Canonizzazione Favre. P. Spadaro: la sua apertura mentale e spirituale è la stessa
di Bergoglio
Dialogo, discernimento, frontiera. Le tre parole chiave di San Pietro Favre richiamano
immediatamente l’azione pastorale di Papa Francesco. Una sintonia che viene sottolineata
dal direttore di Civiltà Cattolica, padre Antonio Spadaro, che proprio
in occasione della canonizzazione ha pubblicato, per i tipi della casa editrice “Ancora”,
il volume “Pietro Favre. Servitore della consolazione”. Alessandro Gisotti
ha chiesto a padre Spadaro quanto sia importante per i Gesuiti la canonizzazione del
primo compagno di Ignazio di Loyola:
R. – Ha un significato
molto forte, perché tutti conoscono San Francesco Saverio, il secondo compagno di
Sant’Ignazio di Loyola. Ma Pietro Favre fu il primo, il primo compagno che condivise
con Sant’Ignazio la stanza in cui studiava all’Università di Parigi, è stato il primo
ad accostarsi a lui, il primo a fare gli Esercizi spirituali… Direi che senza Pietro
Favre la Compagnia di Gesù non esisterebbe. Quindi, è un momento molto particolare
e veramente importante per noi.
D. – Pietro Favre, appunto, è il primo compagno
di Ignazio di Loyola eppure – è un fatto, questo – è rimasto nell’ombra per tanto
tempo. Quali sono i motivi?
R. – Forse nel tempo, specialmente durante la seconda
metà del XVI secolo, la sua fama è rimasta un po’ vittima di una sorta di diffidenza
verso la dimensione mistica che persino nella Compagnia di Gesù si è fatta strada
in favore di un atteggiamento più ascetico che mistico. Invece, Pietro Favre è una
figura mistica, se vogliamo anche difficile da comprendere bene: è un po’ complessa.

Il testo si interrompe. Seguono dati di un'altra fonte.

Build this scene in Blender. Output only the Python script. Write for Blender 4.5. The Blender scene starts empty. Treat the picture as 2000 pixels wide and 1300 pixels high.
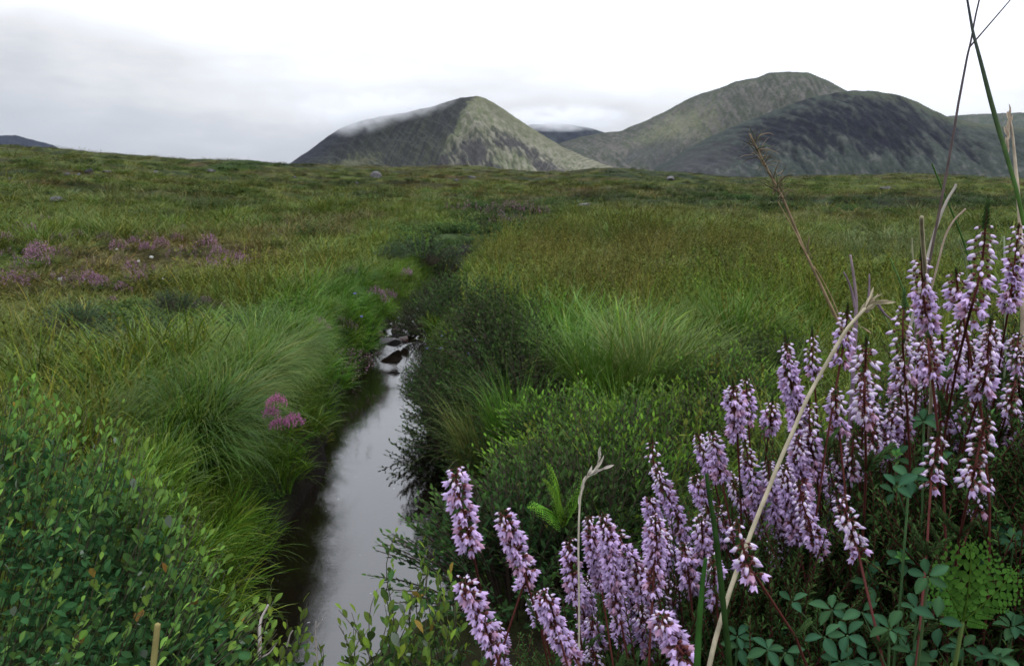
import bpy, math, random
import numpy as np
from mathutils import Vector, Matrix, Euler
CLOUDS = True
HAZE = True

# ------------------------------------------------------------------ camera, sky, sun, exposure
F = 1570.0                       # focal length in pixels of a 2000 px wide frame
PITCH = math.radians(10.1)
CAMZ = 1.35
sc = bpy.context.scene
cam_d = bpy.data.cameras.new('camera')
cam_d.sensor_width = 36.0
cam_d.lens = 36.0 * F / 2000.0
cam_d.clip_start = 0.02
cam_d.clip_end = 40000.0
cam_d.dof.use_dof = True
cam_d.dof.focus_distance = 0.62
cam_d.dof.aperture_fstop = 36.0
cam = bpy.data.objects.new('camera', cam_d)
cam.location = (0, 0, CAMZ)
cam.rotation_euler = (math.pi / 2 - PITCH, 0, 0)
sc.collection.objects.link(cam)
sc.camera = cam

SUN_EL, SUN_AZ = math.radians(48), math.radians(118)      # azimuth from +Y towards +X
world = bpy.data.worlds.new('World')
sc.world = world
world.use_nodes = True
nt = world.node_tree
nt.nodes.clear()
N = nt.nodes.new
L = nt.links.new


def mathn(tree, op, a, b=None, clamp=False):
    n = tree.nodes.new('ShaderNodeMath')
    n.operation = op
    n.use_clamp = clamp
    for i, v in enumerate((a, b)):
        if v is None:
            continue
        if isinstance(v, (int, float)):
            n.inputs[i].default_value = v
        else:
            tree.links.new(v, n.inputs[i])
    return n.outputs[0]


def mixc(tree, fac, a, b, blend='MIX'):
    n = tree.nodes.new('ShaderNodeMix')
    n.data_type = 'RGBA'
    n.blend_type = blend
    for sock, v in ((n.inputs[0], fac), (n.inputs[6], a), (n.inputs[7], b)):
        if isinstance(v, (int, float)):
            sock.default_value = v
        elif isinstance(v, (tuple, list)):
            sock.default_value = (v[0], v[1], v[2], 1)
        else:
            tree.links.new(v, sock)
    return n.outputs[2]


def ramp(tree, fac, stops):
    n = tree.nodes.new('ShaderNodeValToRGB')
    el = n.color_ramp.elements
    while len(el) < len(stops):
        el.new(0.5)
    for e, (p, c) in zip(el, stops):
        e.position = p
        e.color = (c[0], c[1], c[2], 1) if isinstance(c, (tuple, list)) else (c, c, c, 1)
    tree.links.new(fac, n.inputs[0])
    return n.outputs[0]


sky = N('ShaderNodeTexSky')
sky.sky_type = 'NISHITA'
sky.sun_disc = False
sky.sun_elevation = SUN_EL
sky.sun_rotation = SUN_AZ
sky.air_density = 1.0
sky.dust_density = 3.0
tc = N('ShaderNodeTexCoord')
sep = N('ShaderNodeSeparateXYZ')
L(tc.outputs['Generated'], sep.inputs[0])
mp = N('ShaderNodeMapping')
mp.inputs['Scale'].default_value = (1.0, 1.0, 3.2)
L(tc.outputs['Generated'], mp.inputs[0])
cn = N('ShaderNodeTexNoise')
cn.inputs['Scale'].default_value = 2.6
cn.inputs['Detail'].default_value = 7
cn.inputs['Roughness'].default_value = 0.5
cn.inputs['Distortion'].default_value = 0.25
L(mp.outputs[0], cn.inputs['Vector'])
cn2 = N('ShaderNodeTexNoise')
cn2.inputs['Scale'].default_value = 7.5
cn2.inputs['Detail'].default_value = 8
L(mp.outputs[0], cn2.inputs['Vector'])
# the overcast layer: thinner and brighter overhead, greyer low down on the left
v = mathn(nt, 'MULTIPLY', mathn(nt, 'SUBTRACT', sep.outputs['Z'], 0.095), 15.0)
v = mathn(nt, 'ADD', v, mathn(nt, 'MULTIPLY', mathn(nt, 'ADD', sep.outputs['X'], 0.10), 1.5))
v = mathn(nt, 'ADD', v, mathn(nt, 'MULTIPLY', mathn(nt, 'SUBTRACT', cn.outputs['Fac'], 0.5), 2.4))
v = mathn(nt, 'ADD', v, mathn(nt, 'MULTIPLY', mathn(nt, 'SUBTRACT', cn2.outputs['Fac'], 0.5), 1.7))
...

Tuttavia, la devozione non si è mai persa nel corso del tempo. Lo stesso Sant’Ignazio,
in realtà, più che celebrare suffragi per lui, fece celebrare Messe di gioia, di trionfo,
e addirittura San Francesco Saverio, appena Pietro Favre morì, aggiunse il suo nome
alle Litanie dei Santi.
D. – A canonizzare il primo compagno di Sant’Ignazio
è il primo Papa gesuita: perché la figura di Favre è così amata da Jorge Mario Bergoglio?
R.
– Perché al Papa piace Favre? Lui mi ha risposto sostanzialmente con una lista di
ragioni: il dialogo con tutti, anche i più lontani, gli avversari. La sua pietà semplice,
direi popolare, una certa ingenuità – il Papa stesso si è definito un po’ ingenuo,
un po’ furbo – la sua disponibilità immediata. Ma poi due cose che ritengo veramente
fondamentali: il suo atteggiamento di discernimento interiore e il fatto di essere
un uomo di grandi e forti decisioni, pur essendo una persona molto, molto dolce.
D.
– Cosa ritroviamo di Favre, invece, proprio nell’azione pastorale di Papa Francesco?
R.
– Troviamo tanto: nel tratto umano, nella spiritualità Favre era un uomo molto aperto
all’esperienza e alla vita. Soprattutto, era un uomo privo di barriere mentali, di
preclusioni. Amante della riforma della Chiesa, sapeva che c’era bisogno di tanto
tempo e fondava il suo desiderio di riforma nell’amicizia. Un giorno, per esempio,
ha sentito interiormente di dover pregare insieme per il Papa, per Lutero, per Enrico
VIII e per Solimano II. Favre, del resto, ha vissuto in un clima fluido e burrascoso
nella prima metà del Cinquecento parigino ed è portatore di una sensibilità moderna
che oggi vibra in consonanza con la nostra. Quindi, incarnò un’apertura mentale e
spirituale nei confronti delle sfide della sua epoca, che ci ricorda molto lo slancio
missionario di Papa Francesco.
D. – Il titolo del suo libro su Favre è “Servitore
della Consolazione”. In qualche modo, si potrebbe anche accostare questa definizione
proprio a Papa Francesco: servitore della consolazione, della misericordia …
R.
– Penso di sì. In fondo, Papa Francesco ama Favre anche proprio per la sua capacità
di discernimento, cioè la sua capacità di comprendere la vita spirituale e di capire
come Dio agisce dentro di noi. La consolazione è la percezione sensibile interiore
dell’unione con Dio. La mistica di Pietro Favre ha a che fare con la vita di tutti
i giorni, con la vita quotidiana: Favre ha sempre vissuto una familiarità con Dio
immediata, diretta e per Favre, come per Papa Francesco, vale ciò che ha scritto Sant’Ignazio,
cioè che Dio si comunica a ognuno di noi con mozioni interiori: cioè, muove e attira
la volontà. Quindi, direi che l’esperienza di Favre va meglio compresa e studiata
anche per capire lo stile e il modo di governo di Papa Francesco.